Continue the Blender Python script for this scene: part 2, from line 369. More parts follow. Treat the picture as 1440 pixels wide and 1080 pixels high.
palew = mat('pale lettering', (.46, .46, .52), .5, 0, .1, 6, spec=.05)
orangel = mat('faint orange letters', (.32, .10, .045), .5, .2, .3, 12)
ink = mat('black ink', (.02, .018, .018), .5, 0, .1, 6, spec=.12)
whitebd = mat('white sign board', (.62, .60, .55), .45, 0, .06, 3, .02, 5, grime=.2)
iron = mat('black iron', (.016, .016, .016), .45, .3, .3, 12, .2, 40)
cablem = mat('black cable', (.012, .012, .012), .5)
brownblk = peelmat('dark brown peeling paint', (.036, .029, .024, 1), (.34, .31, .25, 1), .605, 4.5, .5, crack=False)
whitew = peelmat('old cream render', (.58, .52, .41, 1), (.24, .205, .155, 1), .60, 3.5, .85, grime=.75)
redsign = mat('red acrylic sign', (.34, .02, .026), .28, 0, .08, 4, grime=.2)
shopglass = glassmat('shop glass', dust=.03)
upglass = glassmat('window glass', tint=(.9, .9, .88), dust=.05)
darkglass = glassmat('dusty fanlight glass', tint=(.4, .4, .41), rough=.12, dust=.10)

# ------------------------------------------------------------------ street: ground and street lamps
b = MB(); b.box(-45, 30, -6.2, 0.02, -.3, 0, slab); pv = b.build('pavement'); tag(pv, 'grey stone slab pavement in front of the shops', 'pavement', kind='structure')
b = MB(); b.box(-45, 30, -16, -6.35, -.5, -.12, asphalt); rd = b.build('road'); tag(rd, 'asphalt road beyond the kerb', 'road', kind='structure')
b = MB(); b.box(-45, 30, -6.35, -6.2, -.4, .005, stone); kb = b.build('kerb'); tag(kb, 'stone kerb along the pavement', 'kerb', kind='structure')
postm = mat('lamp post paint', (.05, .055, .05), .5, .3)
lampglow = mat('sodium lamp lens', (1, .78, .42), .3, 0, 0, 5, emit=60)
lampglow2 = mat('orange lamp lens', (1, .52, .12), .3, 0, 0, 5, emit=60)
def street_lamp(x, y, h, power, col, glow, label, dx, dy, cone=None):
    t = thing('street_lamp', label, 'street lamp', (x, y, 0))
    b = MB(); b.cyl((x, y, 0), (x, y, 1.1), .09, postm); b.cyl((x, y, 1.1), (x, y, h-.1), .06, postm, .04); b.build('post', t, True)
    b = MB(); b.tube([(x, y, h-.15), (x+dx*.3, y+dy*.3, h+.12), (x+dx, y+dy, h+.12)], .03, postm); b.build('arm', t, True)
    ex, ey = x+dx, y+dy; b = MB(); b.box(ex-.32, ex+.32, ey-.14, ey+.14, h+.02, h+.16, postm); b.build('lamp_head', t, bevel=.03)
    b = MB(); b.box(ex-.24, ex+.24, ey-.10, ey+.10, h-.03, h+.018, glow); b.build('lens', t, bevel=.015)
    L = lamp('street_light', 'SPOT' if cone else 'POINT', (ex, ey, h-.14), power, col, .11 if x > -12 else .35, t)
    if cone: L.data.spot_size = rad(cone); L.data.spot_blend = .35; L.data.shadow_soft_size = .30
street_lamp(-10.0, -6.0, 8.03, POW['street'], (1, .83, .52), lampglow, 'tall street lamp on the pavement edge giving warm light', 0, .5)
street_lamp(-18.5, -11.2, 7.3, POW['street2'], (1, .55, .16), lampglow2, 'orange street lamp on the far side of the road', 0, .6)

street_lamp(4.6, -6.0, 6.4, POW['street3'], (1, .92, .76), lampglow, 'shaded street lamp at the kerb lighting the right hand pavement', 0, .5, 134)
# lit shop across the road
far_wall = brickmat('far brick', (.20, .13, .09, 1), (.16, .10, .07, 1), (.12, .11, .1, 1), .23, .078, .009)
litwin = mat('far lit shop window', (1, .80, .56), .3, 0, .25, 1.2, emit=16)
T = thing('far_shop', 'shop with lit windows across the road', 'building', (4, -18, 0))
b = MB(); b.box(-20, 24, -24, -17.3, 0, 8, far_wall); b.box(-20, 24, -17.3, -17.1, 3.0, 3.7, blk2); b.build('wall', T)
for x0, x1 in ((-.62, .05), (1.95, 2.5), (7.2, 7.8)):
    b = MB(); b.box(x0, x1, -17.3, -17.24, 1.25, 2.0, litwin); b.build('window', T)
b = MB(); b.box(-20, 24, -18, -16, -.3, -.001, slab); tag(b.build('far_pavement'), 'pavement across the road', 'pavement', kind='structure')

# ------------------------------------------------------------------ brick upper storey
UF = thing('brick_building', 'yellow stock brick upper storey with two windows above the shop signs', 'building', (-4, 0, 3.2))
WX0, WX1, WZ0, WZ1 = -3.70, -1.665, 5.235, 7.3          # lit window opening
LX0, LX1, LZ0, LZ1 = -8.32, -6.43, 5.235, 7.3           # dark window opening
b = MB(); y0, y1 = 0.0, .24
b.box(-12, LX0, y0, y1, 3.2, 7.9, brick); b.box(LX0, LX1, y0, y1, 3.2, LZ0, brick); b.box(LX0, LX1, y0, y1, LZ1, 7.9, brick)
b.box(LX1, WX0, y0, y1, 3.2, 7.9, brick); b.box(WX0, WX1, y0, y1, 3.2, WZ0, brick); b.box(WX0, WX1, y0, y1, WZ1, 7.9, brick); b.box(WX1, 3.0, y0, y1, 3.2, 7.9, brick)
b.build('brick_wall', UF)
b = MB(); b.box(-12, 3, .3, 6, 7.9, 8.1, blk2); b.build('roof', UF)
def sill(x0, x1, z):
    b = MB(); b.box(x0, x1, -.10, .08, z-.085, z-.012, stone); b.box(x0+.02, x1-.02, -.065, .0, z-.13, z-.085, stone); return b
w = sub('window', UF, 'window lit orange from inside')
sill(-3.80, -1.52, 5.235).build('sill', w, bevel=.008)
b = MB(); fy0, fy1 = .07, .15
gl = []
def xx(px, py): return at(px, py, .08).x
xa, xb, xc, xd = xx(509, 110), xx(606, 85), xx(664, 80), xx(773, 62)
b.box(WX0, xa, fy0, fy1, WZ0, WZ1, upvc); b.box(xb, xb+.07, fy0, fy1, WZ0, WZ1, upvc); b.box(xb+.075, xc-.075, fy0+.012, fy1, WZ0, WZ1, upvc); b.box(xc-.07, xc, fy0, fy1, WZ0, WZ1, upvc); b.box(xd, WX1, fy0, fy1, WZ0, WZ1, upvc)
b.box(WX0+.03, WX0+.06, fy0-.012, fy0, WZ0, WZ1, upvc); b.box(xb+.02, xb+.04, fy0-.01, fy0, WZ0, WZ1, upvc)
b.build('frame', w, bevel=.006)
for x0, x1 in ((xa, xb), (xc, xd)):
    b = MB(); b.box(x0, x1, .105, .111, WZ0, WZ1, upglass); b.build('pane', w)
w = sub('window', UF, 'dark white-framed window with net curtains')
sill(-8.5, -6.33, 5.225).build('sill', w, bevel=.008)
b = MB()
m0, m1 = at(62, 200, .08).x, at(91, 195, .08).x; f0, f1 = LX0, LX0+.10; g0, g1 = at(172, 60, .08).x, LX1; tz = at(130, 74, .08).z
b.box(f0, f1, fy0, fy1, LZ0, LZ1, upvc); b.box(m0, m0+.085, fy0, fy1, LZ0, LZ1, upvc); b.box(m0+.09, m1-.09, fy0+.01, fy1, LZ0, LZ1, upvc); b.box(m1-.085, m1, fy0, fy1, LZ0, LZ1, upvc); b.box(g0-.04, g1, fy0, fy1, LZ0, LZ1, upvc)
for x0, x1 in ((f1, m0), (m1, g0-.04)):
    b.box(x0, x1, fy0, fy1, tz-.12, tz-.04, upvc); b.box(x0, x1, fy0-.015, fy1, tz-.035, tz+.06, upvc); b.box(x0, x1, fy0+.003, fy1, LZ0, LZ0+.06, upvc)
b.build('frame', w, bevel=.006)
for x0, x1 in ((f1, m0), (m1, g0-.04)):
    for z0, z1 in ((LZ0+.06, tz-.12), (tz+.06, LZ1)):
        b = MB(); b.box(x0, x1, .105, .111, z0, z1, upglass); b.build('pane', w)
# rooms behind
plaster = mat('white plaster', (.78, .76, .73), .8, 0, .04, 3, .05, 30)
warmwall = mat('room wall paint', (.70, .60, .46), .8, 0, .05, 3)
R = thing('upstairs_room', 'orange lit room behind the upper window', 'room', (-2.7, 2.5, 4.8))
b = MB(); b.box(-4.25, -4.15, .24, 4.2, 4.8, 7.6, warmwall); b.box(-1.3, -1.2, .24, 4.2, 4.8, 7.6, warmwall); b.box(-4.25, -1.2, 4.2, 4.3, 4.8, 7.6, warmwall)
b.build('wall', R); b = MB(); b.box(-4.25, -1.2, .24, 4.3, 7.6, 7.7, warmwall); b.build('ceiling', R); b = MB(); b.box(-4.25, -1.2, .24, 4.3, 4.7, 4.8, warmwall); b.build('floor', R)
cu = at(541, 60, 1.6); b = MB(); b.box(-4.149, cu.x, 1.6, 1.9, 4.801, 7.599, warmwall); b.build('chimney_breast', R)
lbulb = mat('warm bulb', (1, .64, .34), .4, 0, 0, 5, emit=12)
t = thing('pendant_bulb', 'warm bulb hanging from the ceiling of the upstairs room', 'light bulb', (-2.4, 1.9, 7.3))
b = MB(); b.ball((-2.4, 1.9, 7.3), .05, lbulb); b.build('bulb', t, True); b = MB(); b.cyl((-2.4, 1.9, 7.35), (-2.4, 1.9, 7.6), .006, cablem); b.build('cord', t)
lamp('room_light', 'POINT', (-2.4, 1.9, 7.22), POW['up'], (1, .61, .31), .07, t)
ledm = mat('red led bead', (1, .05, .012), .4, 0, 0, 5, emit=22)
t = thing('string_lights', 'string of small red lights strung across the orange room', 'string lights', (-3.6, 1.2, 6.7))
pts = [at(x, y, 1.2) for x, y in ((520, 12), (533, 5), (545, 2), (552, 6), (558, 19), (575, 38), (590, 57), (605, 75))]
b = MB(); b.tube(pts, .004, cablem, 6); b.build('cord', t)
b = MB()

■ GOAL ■
Using the listing above, show every line that includes the string "from".

■ RESPONSE TO THE TASK ■
Continue the Blender Python script for this scene: part 2, from line 369. More parts follow. Treat the picture as 1440 pixels wide and 1080 pixels high.
w = sub('window', UF, 'window lit orange from inside')
t = thing('pendant_bulb', 'warm bulb hanging from the ceiling of the upstairs room', 'light bulb', (-2.4, 1.9, 7.3))